Le rivincite di Alessandro: sarebbe un bel titolo per un romanzo. In copertina, la faccia di Gianni Agnelli e sullo sfondo tutti gli allenatori  che hanno avuto a che fare con la sua classe umano e rispettoso specchio della rabbia impotente e della gioia sublime degli juventini davanti allo  spettacolo offerto da Del Piero in questi diciotto anni di Juve e ventidue di calcio spesi tra Padova, Torino (sponda bianconera), e il mondo,  dopo l’esordio al fianco di gente come Ravanelli e Vialli al posto di quell’icona della palla a scacchi che è stato Roberto Baggio. Gioie e dolori distillate con sapienza, le une e le altre motivate e ragionevoli. Pinturicchio è uno che, se vuole, a quarant’anni compiuti, può schiacciare una zanzara sulla traversa con una punizione, e poi, fuori dal campo, chiudere la luce nello spogliatoio ultimo tra gli ultimi.
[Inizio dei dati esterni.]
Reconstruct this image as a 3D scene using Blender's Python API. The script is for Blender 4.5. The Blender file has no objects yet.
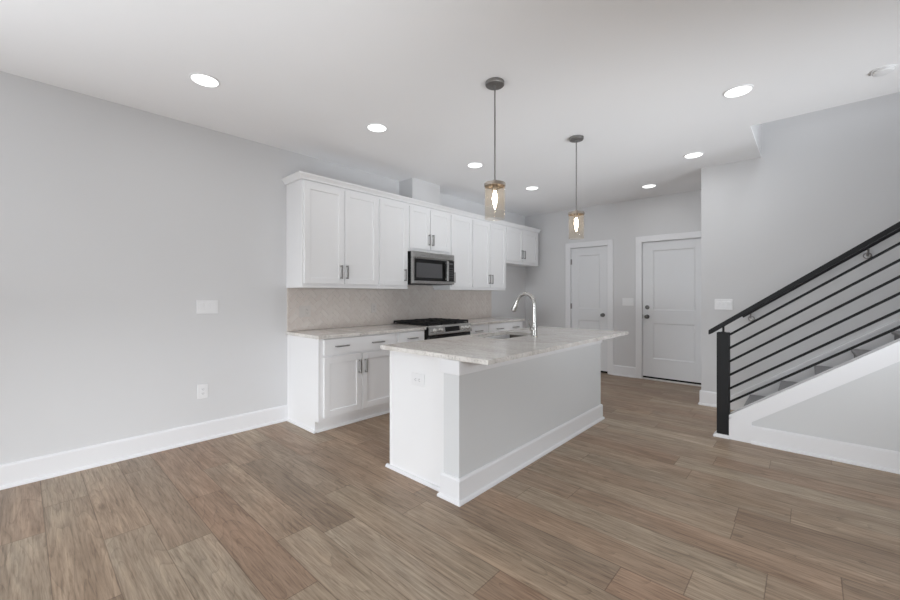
import bpy, bmesh, math, random
from mathutils import Vector, Matrix, noise as mnoise
random.seed(7)
sc = bpy.context.scene
COL = sc.collection
PI = math.pi

# ------------------------------------------------------------------ camera, world, big lights, exposure
CAM_H = 1.272
cam_d = bpy.data.cameras.new('camera')
cam_d.sensor_width = 36.0
cam_d.lens = 392.0 / 900.0 * 36.0
cam_d.shift_y = -5.0 / 900.0
cam_d.clip_start = 0.05
cam = bpy.data.objects.new('camera', cam_d)
cam.location = (0, 0, CAM_H)
cam.rotation_euler = (PI / 2, 0, math.radians(42.4))
COL.objects.link(cam)
sc.camera = cam

world = bpy.data.worlds.new('sky')
world.use_nodes = True
sc.world = world
wn = world.node_tree
bg = wn.nodes['Background']
bg.inputs[0].default_value = (0.86, 0.93, 1.0, 1)
bg.inputs[1].default_value = 0.05

sc.view_settings.view_transform = 'Standard'
sc.view_settings.look = 'None'
sc.view_settings.gamma = 1.0
sc.view_settings.use_curve_mapping = False
sc.view_settings.exposure = 0.0
sc.cycles.diffuse_bounces = 8
sc.cycles.max_bounces = 16
sc.cycles.transparent_max_bounces = 16
sc.cycles.caustics_reflective = False
sc.cycles.caustics_refractive = False
sc.cycles.sample_clamp_indirect = 6.0
sc.cycles.use_denoising = True


def area_light(name, loc, rot, sx, sy, power, color=(1, 1, 1), spread=PI):
    d = bpy.data.lights.new(name, 'AREA')
    d.shape = 'RECTANGLE'
    d.size, d.size_y = sx, sy
    d.energy = power
    d.color = color
    d.spread = spread
    o = bpy.data.objects.new(name, d)
    o.location = loc
    o.rotation_euler = rot
    COL.objects.link(o)
    return o


# daylight through the front windows behind the camera; side windows are added for fill
FRONT_Y = -4.6
WIN = [(-3.6, -2.25), (-2.0, -0.65), (-0.4, 0.95)]     # front wall, x ranges
LWIN = (-4.1, -1.1)                                    # added left-wall window, y range
RWIN = (-0.3, 2.7)                                     # added right-wall window, y range
LX, RX = -3.915, 3.3


def aimed(name, loc, target, sx, sy, power, spread_deg, color=(1, 1, 1)):
    o = area_light(name, loc, (0, 0, 0), sx, sy, power, color, math.radians(spread_deg))
    o.rotation_euler = (Vector(target) - Vector(loc)).to_track_quat('-Z', 'Y').to_euler()
    return o


DAY_FILL = (0.935, 0.987, 1.035)
aimed('front_window_daylight', (-1.5, FRONT_Y + 0.06, 0.5), (-1.5, 2.0, 0.1), 4.5, 0.8, 23, 50, DAY_FILL)
area_light('left_window_daylight', (LX + 0.065, -2.6, 1.0), (PI / 2, 0, -PI / 2), 3.0, 1.8, 31, DAY_FILL)  # unseen fill lamp, added to brighten the room from the left
aimed('right_window_daylight', (RX - 0.1, 0.6, 1.7), (0.2, 1.8, 0.0), 1.6, 0.8, 19.3, 70, DAY_FILL)  # added fill from the right, aimed down at the floor
aimed('floor_patch_daylight', (0.6, -2.6, 0.45), (-3.9, 0.6, 0.0), 1.2, 0.7, 13.2, 50, DAY_FILL)  # added low lamp, brightens the foot of the left wall
# fill lamps added out of view, aimed up to brighten the ceiling
area_light('bounce_flash', (-2.0, -1.2, 1.2), (PI, 0, 0), 1.5, 1.2, 39, DAY_FILL)
aimed('bounce_flash', (2.8, 2.8, 0.5), (-2.2, 4.6, 2.9), 1.0, 1.0, 17.5, 60, DAY_FILL)
aimed('bounce_flash', (0.6, -0.6, 0.5), (-2.2, 1.4, 2.8), 1.0, 1.0, 5.1, 50, DAY_FILL)
aimed('bounce_flash', (1.4, 1.4, 0.4), (-2.4, 3.6, 2.8), 1.0, 1.0, 3.55, 45, DAY_FILL)
# unseen lamp added above the lower steps to light the stairwell wall
area_light('landing_light', (0.45, 4.81, 5.05), (0, 0, 0), 1.3, 0.7, 19, (0.96, 0.99, 1.02), math.radians(130))
LAMP_W = 1.65


# ------------------------------------------------------------------ materials
def lin(c):
    return tuple(((v / 12.92) if v <= 0.04045 else ((v + 0.055) / 1.055) ** 2.4) for v in [x / 255.0 for x in c])


def mat(name, rgb, rough=0.5, metal=0.0, bump=None, spec=0.5, var=0.0, vscale=3.0, coat=0.0):
    m = bpy.data.materials.new(name)
    m.use_nodes = True
    nt = m.node_tree
    b = nt.nodes['Principled BSDF']
    b.inputs['Base Color'].default_value = (*lin(rgb), 1)
    b.inputs['Roughness'].default_value = rough
    b.inputs['Metallic'].default_value = metal
    b.inputs['Specular IOR Level'].default_value = spec
    if coat:
        b.inputs['Coat Weight'].default_value = coat
        b.inputs['Coat Roughness'].default_value = 0.1
    tc = nt.nodes.new('ShaderNodeTexCoord')
    if var:
        n = nt.nodes.new('ShaderNodeTexNoise')
        n.inputs['Scale'].default_value = vscale
        n.inputs['Detail'].default_value = 4
        nt.links.new(tc.outputs['Object'], n.inputs['Vector'])
        mx = nt.nodes.new('ShaderNodeMix')
        mx.data_type = 'RGBA'
        c = lin(rgb)
        mx.inputs['A'].default_value = (*[v * (1 - var) for v in c], 1)
        mx.inputs['B'].default_value = (*[min(1, v * (1 + var)) for v in c], 1)
        nt.links.new(n.outputs['Fac'], mx.inputs['Factor'])
        nt.links.new(mx.outputs['Result'], b.inputs['Base Color'])
    if bump:
        s, st = bump
        n2 = nt.nodes.new('ShaderNodeTexNoise')
        n2.inputs['Scale'].default_value = s
        n2.inputs['Detail'].default_value = 3
        nt.links.new(tc.outputs['Object'], n2.inputs['Vector'])
        bp = nt.nodes.new('ShaderNodeBump')
        bp.inputs['Strength'].default_value = st
        bp.inputs['Distance'].default_value = 0.002
        nt.links.new(n2.outputs['Fac'], bp.inputs['Height'])
        nt.links.new(bp.outputs['Normal'], b.inputs['Normal'])
    return m


M = {}
M['wall'] = mat('wall_paint', (216, 216, 217), 0.62, bump=(220, 0.05), var=0.008, spec=0.3)
M['knee'] = mat('knee_wall_paint', (216, 217, 218), 0.6, bump=(220, 0.05), var=0.008, spec=0.3)
M['ceiling'] = mat('ceiling_paint', (244, 244, 245), 0.8, bump=(180, 0.06), var=0.006, spec=0.2)
M['trim'] = mat('trim_paint', (233, 233, 235), 0.34, var=0.006)
M['cabinet'] = mat('cabinet_paint', (238, 238, 239), 0.36, var=0.006)
M['door'] = mat('door_paint', (226, 227, 229), 0.4, var=0.006)
M['nickel'] = mat('satin_nickel', (158, 156, 154), 0.42, 1.0, var=0.03)
M['darknickel'] = mat('dark_nickel', (105, 103, 101), 0.34, 1.0, var=0.03)
M['chrome'] = mat('polished_steel', (232, 231, 229), 0.28, 1.0, var=0.02)
M['black'] = mat('black_painted_metal', (22, 22, 23), 0.5, 0.0, var=0.08, vscale=20, spec=0.22)
M['rail'] = mat('charcoal_rail_paint', (40, 40, 42), 0.45, 0.0, var=0.06, spec=0.3)
M['iron'] = mat('cast_iron', (22, 22, 23), 0.55, 0.2, bump=(300, 0.2), var=0.1, vscale=40)
M['blackglass'] = mat('black_glass', (5, 5, 6), 0.1, 0.0, var=0.05, coat=0.15)
M['screen'] = mat('microwave_window_mesh', (92, 92, 94), 0.3, 0.3, var=0.04, vscale=60)
M['plastic'] = mat('white_plastic', (234, 234, 235), 0.35, var=0.005)
M['slot'] = mat('dark_slot', (90, 90, 92), 0.6, var=0.05)
M['carpet'] = mat('stair_carpet', (136, 135, 136), 0.95, bump=(600, 0.8), var=0.16, vscale=180, spec=0.1)
M['taupe'] = mat('taupe_plastic', (206, 201, 197), 0.4, var=0.01)
M['sinksteel'] = mat('satin_sink_steel', (98, 94, 90), 0.36, 1.0, var=0.05)
M['faucet'] = mat('brushed_faucet_nickel', (190, 188, 185), 0.26, 1.0, var=0.02)
M['under'] = mat('black_gap_rubber', (20, 18, 17), 0.8, var=0.1)  # black that stands in for the shade in the gaps under the doors
M['grout'] = mat('tile_grout', (222, 217, 212), 0.8, var=0.03, vscale=30)
M['sill'] = mat('threshold_metal', (226, 224, 222), 0.4, 0.0, var=0.02)
M['bronze'] = mat('pendant_champagne_metal', (184, 175, 165), 0.32, 1.0, var=0.04)
M['pendant'] = mat('pendant_brushed_metal', (150, 148, 146), 0.36, 1.0, var=0.03)
M['shaft'] = M['wall']


def steel_mat():
    m = mat('brushed_steel', (186, 185, 183), 0.27, 1.0)
    nt = m.node_tree
    b = nt.nodes['Principled BSDF']
    tc = nt.nodes['Texture Coordinate']
    mp = nt.nodes.new('ShaderNodeMapping')
    mp.inputs['Scale'].default_value = (400, 3, 400)
    n = nt.nodes.new('ShaderNodeTexNoise')
    n.inputs['Scale'].default_value = 1.0
    nt.links.new(tc.outputs['Object'], mp.inputs['Vector'])
    nt.links.new(mp.outputs['Vector'], n.inputs['Vector'])
    mr = nt.nodes.new('ShaderNodeMapRange')
    mr.inputs['To Min'].default_value = 0.2
    mr.inputs['To Max'].default_value = 0.36
    nt.links.new(n.outputs['Fac'], mr.inputs['Value'])
    nt.links.new(mr.outputs['Result'], b.inputs['Roughness'])
    return m


M['steel'] = steel_mat()


def emit_mat(name, rgb, s):
    m = bpy.data.materials.new(name)
    m.use_nodes = True
    nt = m.node_tree
    nt.nodes.clear()
    o = nt.nodes.new('ShaderNodeOutputMaterial')
    e = nt.nodes.new('ShaderNodeEmission')
    e.inputs[0].default_value = (*rgb, 1)
    e.inputs[1].default_value = s
    nt.links.new(e.outputs[0], o.inputs[0])
    return m


M['lens'] = emit_mat('lit_lens', (1, 1, 1), 3.0)
M['bulb'] = emit_mat('lit_bulb_glass', (1.0, 0.86, 0.68), 40.0)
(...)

Qualcuno soprattutto all’inizio della sua luminosa parabola, l’ha paragonato a Baggio, altro juventino talentuoso e mitico. Non sono d’accordo: il vicentino Baggio aveva più metodo nella licenza mistica del suo talento. Roberto Baggio, fin dagli inizi della sua carriera, racchiudeva nelle sue fragili articolazioni una tragica epifania. Del Piero è un cognome che sa di ossessivo lavoro, costante impegno, ciclico incanto.

E’ una fantasia ambulante di cui nemmeno lui riesce a fare a meno e nemmeno io. Son certo, che la società, l’allenatore e i compagni indiani cui ha messo a servizio la sua ancora purissima classe gli ripeteranno, in queste ore, dove il tramonto è più vicino, che potrebbe vincere le partite da solo, se solo il suo talento incorporato nello scheletro del sano gioco di squadra glielo impedisse. Dopo sei partite, è ancora a secco con la maglia nera e arancione dei Delhi Dynamos. Forse persino il fato è disorientato da questo inedito e inimmaginabile accostamento cromatico così lontano dall'amato bianconero. Non per Alessandro ovviamente pronto a tutto pur d’aggiungere nuovi colori alla tavolozza delle sue mirabilie.    Spero segni e vinca ancora, che se ne freghi dei tramonti, dei traguardi. Non servirebbe, non è mai servito. Alessandro Del Piero è schiavo dei suoi sogni e della sua passione, come qualsiasi ragazzo che corre lungo strade dissestate col pallone tra i piedi in quest’inizio d’autunno piovoso, e si sente più grande dei brasiliani e più forte degli argentini, sognando grandi platee anche se abita in uno scaracchio di provincia, tutto solo, là sotto.